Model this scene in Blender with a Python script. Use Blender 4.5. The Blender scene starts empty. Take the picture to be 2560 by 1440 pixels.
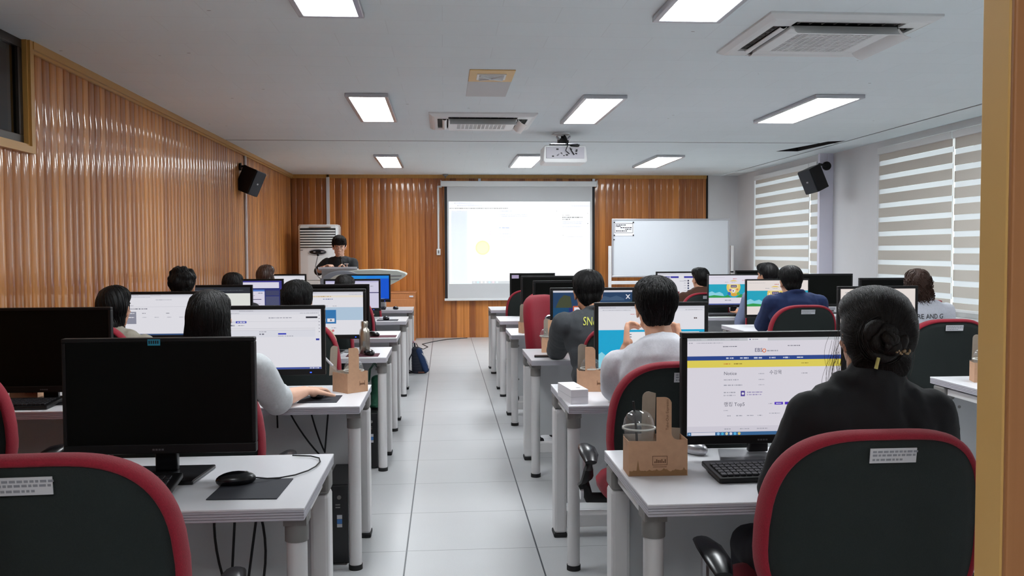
import bpy, bmesh, math, random
from mathutils import Vector, Matrix, noise
from mathutils.bvhtree import BVHTree
random.seed(7)
SC = bpy.context.scene
COL = SC.collection
V = Vector
PI = math.pi

# ---------------------------------------------------------------- camera
F_PX, YAW, PITCH, ROLL, EYE = 2239.6, 0.0756, 0.0407, -0.00396, 1.372
_f = V((math.sin(YAW) * math.cos(PITCH), math.cos(YAW) * math.cos(PITCH), -math.sin(PITCH)))
_r = V((math.cos(YAW), -math.sin(YAW), 0))
_u = _r.cross(_f)
CR = _r * math.cos(ROLL) + _u * math.sin(ROLL)
CU = _u * math.cos(ROLL) - _r * math.sin(ROLL)
CF = _f
cd = bpy.data.cameras.new('camera')
cam = bpy.data.objects.new('camera', cd)
COL.objects.link(cam)
M = Matrix((CR, CU, -CF)).transposed().to_4x4()
M.translation = V((0, 0, EYE))
cam.matrix_world = M
cd.sensor_width = 36
cd.lens = F_PX / 2560 * 36
cd.clip_start = 0.02
SC.camera = cam


def at(px, py, X=None, Y=None, Z=None):
    """world point seen at a pixel of the 2560x1440 frame on the plane X, Y or Z"""
    d = CR * (px - 1280) / F_PX + CU * (720 - py) / F_PX + CF
    if Y is not None:
        t = Y / d.y
    elif X is not None:
        t = X / d.x
    else:
        t = (Z - EYE) / d.z
    return V((0, 0, EYE)) + d * t


def proj(P):
    d = V(P) - V((0, 0, EYE))
    z = d.dot(CF)
    return 1280 + F_PX * d.dot(CR) / z, 720 - F_PX * d.dot(CU) / z


# ---------------------------------------------------------------- world, exposure
EXPO = 0.0
SC.view_settings.view_transform = 'Standard'
SC.view_settings.look = 'None'
SC.view_settings.exposure = EXPO
SC.view_settings.gamma = 1
SC.view_settings.use_curve_mapping = False
w = bpy.data.worlds.new('World')
SC.world = w
w.use_nodes = True
bg = w.node_tree.nodes['Background']
bg.inputs[0].default_value = (0.95, 0.96, 1.0, 1)
bg.inputs[1].default_value = 1.7
SC.cycles.max_bounces = 7
SC.cycles.diffuse_bounces = 4
SC.cycles.glossy_bounces = 3
SC.cycles.transmission_bounces = 5
SC.cycles.transparent_max_bounces = 12
SC.cycles.caustics_reflective = False
SC.cycles.caustics_refractive = False
SC.cycles.sample_clamp_indirect = 8.0
LAMP = 28.5     # emission of the ceiling panels
SCREEN = 0.78   # emission of a white monitor pixel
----
GIVEN REQUEST: Reproduce each line word for word and drop the pictures.

OUTPUT:
Model this scene in Blender with a Python script. Use Blender 4.5. The Blender scene starts empty. Take the picture to be 2560 by 1440 pixels.
import bpy, bmesh, math, random
from mathutils import Vector, Matrix, noise
from mathutils.bvhtree import BVHTree
random.seed(7)
SC = bpy.context.scene
COL = SC.collection
V = Vector
PI = math.pi

# ---------------------------------------------------------------- camera
F_PX, YAW, PITCH, ROLL, EYE = 2239.6, 0.0756, 0.0407, -0.00396, 1.372
_f = V((math.sin(YAW) * math.cos(PITCH), math.cos(YAW) * math.cos(PITCH), -math.sin(PITCH)))
_r = V((math.cos(YAW), -math.sin(YAW), 0))
_u = _r.cross(_f)
CR = _r * math.cos(ROLL) + _u * math.sin(ROLL)
CU = _u * math.cos(ROLL) - _r * math.sin(ROLL)
CF = _f
cd = bpy.data.cameras.new('camera')
cam = bpy.data.objects.new('camera', cd)
COL.objects.link(cam)
M = Matrix((CR, CU, -CF)).transposed().to_4x4()
M.translation = V((0, 0, EYE))
cam.matrix_world = M
cd.sensor_width = 36
cd.lens = F_PX / 2560 * 36
cd.clip_start = 0.02
SC.camera = cam


def at(px, py, X=None, Y=None, Z=None):
    """world point seen at a pixel of the 2560x1440 frame on the plane X, Y or Z"""
    d = CR * (px - 1280) / F_PX + CU * (720 - py) / F_PX + CF
    if Y is not None:
        t = Y / d.y
    elif X is not None:
        t = X / d.x
    else:
        t = (Z - EYE) / d.z
    return V((0, 0, EYE)) + d * t


def proj(P):
    d = V(P) - V((0, 0, EYE))
    z = d.dot(CF)
    return 1280 + F_PX * d.dot(CR) / z, 720 - F_PX * d.dot(CU) / z


# ---------------------------------------------------------------- world, exposure
EXPO = 0.0
SC.view_settings.view_transform = 'Standard'
SC.view_settings.look = 'None'
SC.view_settings.exposure = EXPO
SC.view_settings.gamma = 1
SC.view_settings.use_curve_mapping = False
w = bpy.data.worlds.new('World')
SC.world = w
w.use_nodes = True
bg = w.node_tree.nodes['Background']
bg.inputs[0].default_value = (0.95, 0.96, 1.0, 1)
bg.inputs[1].default_value = 1.7
SC.cycles.max_bounces = 7
SC.cycles.diffuse_bounces = 4
SC.cycles.glossy_bounces = 3
SC.cycles.transmission_bounces = 5
SC.cycles.transparent_max_bounces = 12
SC.cycles.caustics_reflective = False
SC.cycles.caustics_refractive = False
SC.cycles.sample_clamp_indirect = 8.0
LAMP = 28.5     # emission of the ceiling panels
SCREEN = 0.78   # emission of a white monitor pixel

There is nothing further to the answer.